▸ What is being asked:
Reproduce each line exactly, including spacing and punctuation.
>> start Stored data
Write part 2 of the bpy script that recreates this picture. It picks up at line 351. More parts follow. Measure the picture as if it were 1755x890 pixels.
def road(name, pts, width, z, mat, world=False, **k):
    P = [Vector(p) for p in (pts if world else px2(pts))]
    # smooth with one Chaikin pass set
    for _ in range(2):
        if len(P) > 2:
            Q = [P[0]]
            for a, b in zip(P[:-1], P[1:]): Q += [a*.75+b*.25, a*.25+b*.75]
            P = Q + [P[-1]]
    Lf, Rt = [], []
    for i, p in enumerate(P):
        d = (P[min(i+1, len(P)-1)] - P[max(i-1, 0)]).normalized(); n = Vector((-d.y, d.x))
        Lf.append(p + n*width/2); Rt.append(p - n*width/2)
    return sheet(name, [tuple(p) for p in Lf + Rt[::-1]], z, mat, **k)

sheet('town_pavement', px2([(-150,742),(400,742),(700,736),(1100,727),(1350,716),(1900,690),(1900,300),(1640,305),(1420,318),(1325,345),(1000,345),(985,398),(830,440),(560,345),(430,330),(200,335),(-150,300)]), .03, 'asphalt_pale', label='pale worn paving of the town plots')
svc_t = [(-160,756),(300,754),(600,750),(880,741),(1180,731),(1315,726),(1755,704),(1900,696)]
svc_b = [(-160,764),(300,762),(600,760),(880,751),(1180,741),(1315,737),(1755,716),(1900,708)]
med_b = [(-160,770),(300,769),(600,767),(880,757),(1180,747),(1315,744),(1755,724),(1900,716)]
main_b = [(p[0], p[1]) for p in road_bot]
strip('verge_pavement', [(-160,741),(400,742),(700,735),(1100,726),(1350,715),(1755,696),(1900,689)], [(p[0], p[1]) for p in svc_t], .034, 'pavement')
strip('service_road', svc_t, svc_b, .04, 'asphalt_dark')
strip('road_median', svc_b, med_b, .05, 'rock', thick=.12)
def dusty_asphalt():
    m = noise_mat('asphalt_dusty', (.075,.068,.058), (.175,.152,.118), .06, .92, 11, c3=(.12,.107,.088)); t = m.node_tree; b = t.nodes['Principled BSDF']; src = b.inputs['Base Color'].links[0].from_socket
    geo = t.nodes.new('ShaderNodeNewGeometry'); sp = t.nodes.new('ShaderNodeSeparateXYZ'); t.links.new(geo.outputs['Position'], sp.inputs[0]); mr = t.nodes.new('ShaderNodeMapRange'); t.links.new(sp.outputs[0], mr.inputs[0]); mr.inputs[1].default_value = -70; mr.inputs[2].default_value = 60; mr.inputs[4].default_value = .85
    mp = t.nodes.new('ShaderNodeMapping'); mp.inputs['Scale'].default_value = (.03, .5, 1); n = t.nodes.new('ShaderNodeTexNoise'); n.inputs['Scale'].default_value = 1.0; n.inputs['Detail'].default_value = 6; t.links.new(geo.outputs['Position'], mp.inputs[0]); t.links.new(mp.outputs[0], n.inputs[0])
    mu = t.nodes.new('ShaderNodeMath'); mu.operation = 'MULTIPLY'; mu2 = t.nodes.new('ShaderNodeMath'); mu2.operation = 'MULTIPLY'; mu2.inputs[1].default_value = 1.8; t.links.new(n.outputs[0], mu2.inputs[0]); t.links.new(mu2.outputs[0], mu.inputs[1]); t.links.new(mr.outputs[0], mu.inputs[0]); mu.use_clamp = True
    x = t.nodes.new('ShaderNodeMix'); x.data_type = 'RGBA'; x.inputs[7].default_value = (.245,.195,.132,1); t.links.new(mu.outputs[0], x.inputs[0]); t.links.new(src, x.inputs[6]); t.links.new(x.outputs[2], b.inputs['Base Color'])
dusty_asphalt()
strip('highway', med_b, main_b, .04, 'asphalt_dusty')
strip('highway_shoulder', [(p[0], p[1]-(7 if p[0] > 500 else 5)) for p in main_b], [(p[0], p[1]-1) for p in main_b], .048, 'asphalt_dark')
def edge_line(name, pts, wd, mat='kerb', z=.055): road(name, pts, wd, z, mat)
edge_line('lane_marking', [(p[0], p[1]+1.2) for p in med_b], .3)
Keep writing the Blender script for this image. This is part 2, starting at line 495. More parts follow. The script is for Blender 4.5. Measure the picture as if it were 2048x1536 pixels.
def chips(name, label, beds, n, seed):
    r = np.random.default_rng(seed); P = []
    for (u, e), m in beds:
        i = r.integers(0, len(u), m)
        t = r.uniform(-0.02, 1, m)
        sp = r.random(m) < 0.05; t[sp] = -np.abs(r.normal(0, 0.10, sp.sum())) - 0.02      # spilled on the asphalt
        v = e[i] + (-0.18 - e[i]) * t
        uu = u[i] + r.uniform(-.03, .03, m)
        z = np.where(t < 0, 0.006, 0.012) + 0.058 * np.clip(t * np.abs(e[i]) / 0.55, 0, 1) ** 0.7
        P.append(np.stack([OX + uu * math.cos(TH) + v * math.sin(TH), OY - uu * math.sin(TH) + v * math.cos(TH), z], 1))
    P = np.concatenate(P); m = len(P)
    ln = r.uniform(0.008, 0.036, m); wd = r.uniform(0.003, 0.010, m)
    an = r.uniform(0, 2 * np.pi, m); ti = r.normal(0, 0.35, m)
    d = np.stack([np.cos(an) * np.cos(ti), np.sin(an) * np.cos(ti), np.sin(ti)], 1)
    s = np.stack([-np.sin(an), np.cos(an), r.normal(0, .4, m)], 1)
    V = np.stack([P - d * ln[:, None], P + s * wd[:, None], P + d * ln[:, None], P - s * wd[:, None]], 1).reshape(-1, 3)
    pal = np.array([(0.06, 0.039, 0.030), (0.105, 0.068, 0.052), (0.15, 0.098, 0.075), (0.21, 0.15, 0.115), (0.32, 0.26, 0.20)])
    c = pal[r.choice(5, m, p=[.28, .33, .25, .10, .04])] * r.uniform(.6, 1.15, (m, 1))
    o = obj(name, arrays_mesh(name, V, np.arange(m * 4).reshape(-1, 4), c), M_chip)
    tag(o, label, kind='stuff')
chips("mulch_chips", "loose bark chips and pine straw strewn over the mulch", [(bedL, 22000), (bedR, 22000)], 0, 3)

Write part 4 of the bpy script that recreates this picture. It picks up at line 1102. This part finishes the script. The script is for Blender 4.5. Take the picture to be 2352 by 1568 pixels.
>> end Stored data
▸ Worked answer:
Write part 2 of the bpy script that recreates this picture. It picks up at line 351. More parts follow. Measure the picture as if it were 1755x890 pixels.
def road(name, pts, width, z, mat, world=False, **k):
    P = [Vector(p) for p in (pts if world else px2(pts))]
    # smooth with one Chaikin pass set
    for _ in range(2):
        if len(P) > 2:
            Q = [P[0]]
            for a, b in zip(P[:-1], P[1:]): Q += [a*.75+b*.25, a*.25+b*.75]
            P = Q + [P[-1]]
    Lf, Rt = [], []
    for i, p in enumerate(P):
        d = (P[min(i+1, len(P)-1)] - P[max(i-1, 0)]).normalized(); n = Vector((-d.y, d.x))
        Lf.append(p + n*width/2); Rt.append(p - n*width/2)
    return sheet(name, [tuple(p) for p in Lf + Rt[::-1]], z, mat, **k)

sheet('town_pavement', px2([(-150,742),(400,742),(700,736),(1100,727),(1350,716),(1900,690),(1900,300),(1640,305),(1420,318),(1325,345),(1000,345),(985,398),(830,440),(560,345),(430,330),(200,335),(-150,300)]), .03, 'asphalt_pale', label='pale worn paving of the town plots')
svc_t = [(-160,756),(300,754),(600,750),(880,741),(1180,731),(1315,726),(1755,704),(1900,696)]
svc_b = [(-160,764),(300,762),(600,760),(880,751),(1180,741),(1315,737),(1755,716),(1900,708)]
med_b = [(-160,770),(300,769),(600,767),(880,757),(1180,747),(1315,744),(1755,724),(1900,716)]
main_b = [(p[0], p[1]) for p in road_bot]
strip('verge_pavement', [(-160,741),(400,742),(700,735),(1100,726),(1350,715),(1755,696),(1900,689)], [(p[0], p[1]) for p in svc_t], .034, 'pavement')
strip('service_road', svc_t, svc_b, .04, 'asphalt_dark')
strip('road_median', svc_b, med_b, .05, 'rock', thick=.12)
def dusty_asphalt():
    m = noise_mat('asphalt_dusty', (.075,.068,.058), (.175,.152,.118), .06, .92, 11, c3=(.12,.107,.088)); t = m.node_tree; b = t.nodes['Principled BSDF']; src = b.inputs['Base Color'].links[0].from_socket
    geo = t.nodes.new('ShaderNodeNewGeometry'); sp = t.nodes.new('ShaderNodeSeparateXYZ'); t.links.new(geo.outputs['Position'], sp.inputs[0]); mr = t.nodes.new('ShaderNodeMapRange'); t.links.new(sp.outputs[0], mr.inputs[0]); mr.inputs[1].default_value = -70; mr.inputs[2].default_value = 60; mr.inputs[4].default_value = .85
    mp = t.nodes.new('ShaderNodeMapping'); mp.inputs['Scale'].default_value = (.03, .5, 1); n = t.nodes.new('ShaderNodeTexNoise'); n.inputs['Scale'].default_value = 1.0; n.inputs['Detail'].default_value = 6; t.links.new(geo.outputs['Position'], mp.inputs[0]); t.links.new(mp.outputs[0], n.inputs[0])
    mu = t.nodes.new('ShaderNodeMath'); mu.operation = 'MULTIPLY'; mu2 = t.nodes.new('ShaderNodeMath'); mu2.operation = 'MULTIPLY'; mu2.inputs[1].default_value = 1.8; t.links.new(n.outputs[0], mu2.inputs[0]); t.links.new(mu2.outputs[0], mu.inputs[1]); t.links.new(mr.outputs[0], mu.inputs[0]); mu.use_clamp = True
    x = t.nodes.new('ShaderNodeMix'); x.data_type = 'RGBA'; x.inputs[7].default_value = (.245,.195,.132,1); t.links.new(mu.outputs[0], x.inputs[0]); t.links.new(src, x.inputs[6]); t.links.new(x.outputs[2], b.inputs['Base Color'])
dusty_asphalt()
strip('highway', med_b, main_b, .04, 'asphalt_dusty')
strip('highway_shoulder', [(p[0], p[1]-(7 if p[0] > 500 else 5)) for p in main_b], [(p[0], p[1]-1) for p in main_b], .048, 'asphalt_dark')
def edge_line(name, pts, wd, mat='kerb', z=.055): road(name, pts, wd, z, mat)
edge_line('lane_marking', [(p[0], p[1]+1.2) for p in med_b], .3)
Keep writing the Blender script for this image. This is part 2, starting at line 495. More parts follow. The script is for Blender 4.5. Measure the picture as if it were 2048x1536 pixels.
def chips(name, label, beds, n, seed):
    r = np.random.default_rng(seed); P = []
    for (u, e), m in beds:
        i = r.integers(0, len(u), m)
        t = r.uniform(-0.02, 1, m)
        sp = r.random(m) < 0.05; t[sp] = -np.abs(r.normal(0, 0.10, sp.sum())) - 0.02      # spilled on the asphalt
        v = e[i] + (-0.18 - e[i]) * t
        uu = u[i] + r.uniform(-.03, .03, m)
        z = np.where(t < 0, 0.006, 0.012) + 0.058 * np.clip(t * np.abs(e[i]) / 0.55, 0, 1) ** 0.7
        P.append(np.stack([OX + uu * math.cos(TH) + v * math.sin(TH), OY - uu * math.sin(TH) + v * math.cos(TH), z], 1))
    P = np.concatenate(P); m = len(P)
    ln = r.uniform(0.008, 0.036, m); wd = r.uniform(0.003, 0.010, m)
    an = r.uniform(0, 2 * np.pi, m); ti = r.normal(0, 0.35, m)
    d = np.stack([np.cos(an) * np.cos(ti), np.sin(an) * np.cos(ti), np.sin(ti)], 1)
    s = np.stack([-np.sin(an), np.cos(an), r.normal(0, .4, m)], 1)
    V = np.stack([P - d * ln[:, None], P + s * wd[:, None], P + d * ln[:, None], P - s * wd[:, None]], 1).reshape(-1, 3)
    pal = np.array([(0.06, 0.039, 0.030), (0.105, 0.068, 0.052), (0.15, 0.098, 0.075), (0.21, 0.15, 0.115), (0.32, 0.26, 0.20)])
    c = pal[r.choice(5, m, p=[.28, .33, .25, .10, .04])] * r.uniform(.6, 1.15, (m, 1))
    o = obj(name, arrays_mesh(name, V, np.arange(m * 4).reshape(-1, 4), c), M_chip)
    tag(o, label, kind='stuff')
chips("mulch_chips", "loose bark chips and pine straw strewn over the mulch", [(bedL, 22000), (bedR, 22000)], 0, 3)

Write part 4 of the bpy script that recreates this picture. It picks up at line 1102. This part finishes the script. The script is for Blender 4.5. Take the picture to be 2352 by 1568 pixels.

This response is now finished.